Gypsy Punks establishes who the band is and what they're about: It's a guided tour of a country of their own invention, including Lower East Side Russian bath houses, little punk-rock mafias forming in the streets, references to immigration hassles ("Upon arriving to the melting pot/I get penciled in as a goddamn white") and Old World custom ("In the old times it was not a crime!").

"I came to New York to start a gypsy punk revolt," Hutz announces. "Be it punk, hip-hop/Be it a reggae sound/It is all connected through the gypsy part of town," the band declares, asserting mongrelization as the essence of rock-and-roll. Their statement of principles: "Think Locally, Fuck Globally."

But if Gypsy Punks was about self-definition, the following Super Taranta! is the band's testament. A sharply written, perfectly sequenced album, it's a program for mass liberation in the form of an hour-long folk-punk record.

Hutz opens on a leap of faith: "There were never any good old days/They are today/They are tomorrow/It's a stupid thing we say/Cursing tomorrow with sorrow," he spits on "Ultimate," kicking his adopted country's then(?)-collective sense of dread square in the teeth.

The opening pairing of "Ultimate" and the lead single "Wanderlust King" (in which Hutz travels the world "hunting and gathering first-hand information/Challenging definitions of sin") is an untoppable intro, after which the band settles into a musically and philosophically consistent groove before rising up for a nearly as thrilling conclusion.

The penultimate pairing of "Your Country" and "American Wedding" situates the band's battery of immigrant songs in the context of their adopted home. "Your Country" isn't anti-American (it doesn't actually specify the "country" in question, the implication being that all apply) as much as anti-patriotic in a general sense, with Hutz and his songbird sidekicks all but taunting the listener: "Your country raised you/Your country fed you/And just like any other country, it will break you/On front line send you." Meanwhile, "American Wedding" expresses general disgust with the titular event because the alcohol runs out and the party ends by 1 a.m. "I understand the culture's of a different kind/But here word 'celebration' just doesn't come to mind!" Hutz wails.

Much like Booker T. & the MGs at a different point in time, the band's makeup is its own message.

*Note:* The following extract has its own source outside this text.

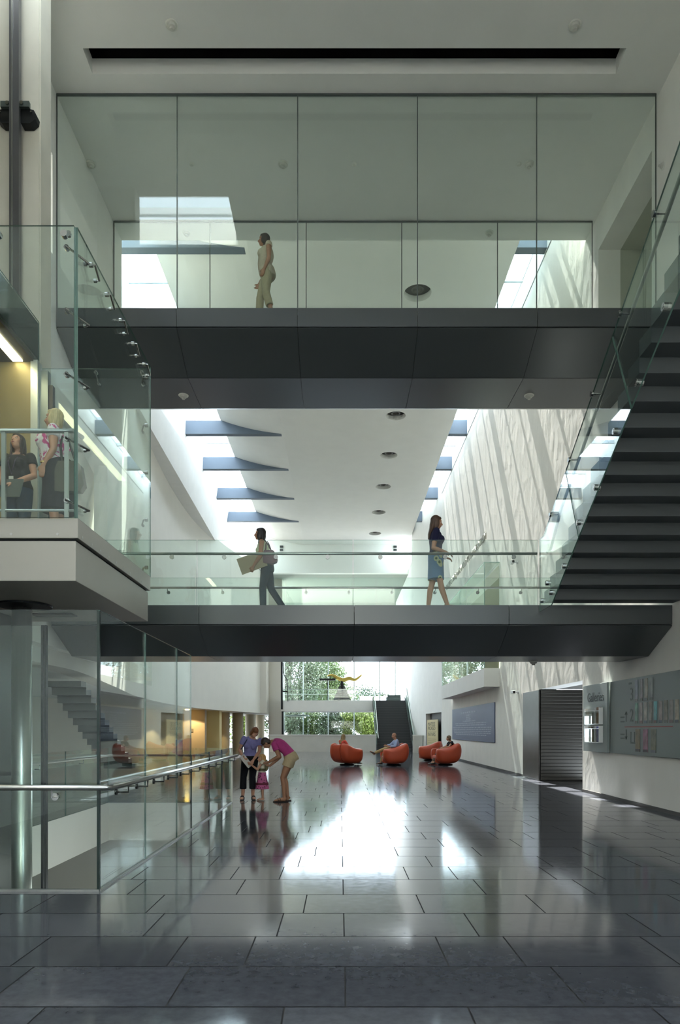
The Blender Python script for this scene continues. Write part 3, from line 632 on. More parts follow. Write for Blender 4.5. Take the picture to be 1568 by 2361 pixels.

The connection they care about is "tribal" — by which they mean of the spirit — rather than national. "We're gonna turn frustration into inspiration ... such is the method of tribal connection," they promise.

The band's most recent album, 2010's Trans-Continental Hustle, falls short of Gypsy Punks and Super Taranta! in terms of energy and songwriting — peaks that high don't usually last long — but it purposefully expands the band's platform. Influenced by Hutz's move to Brazil, the album incorporates more South American influences, with Latin titles such as "My Companjera" and "Uma Menina" among the album's liveliest cuts and "Immigraniada (We Comin' Rougher)" supplying the band with a new anthem.

Gogol Bordello's version of rock-and-roll is immigrant music — stateless yet still rooted. It's a movable feast of sound and spirit that asserts that home isn't a place but something you carry around with you, and this message is conveyed with raucous wit, rootsy party music, and a magnanimous spirit. With culture clash, immigration strife, and global economics spinning our world around, this is a band — maybe the band — for our time.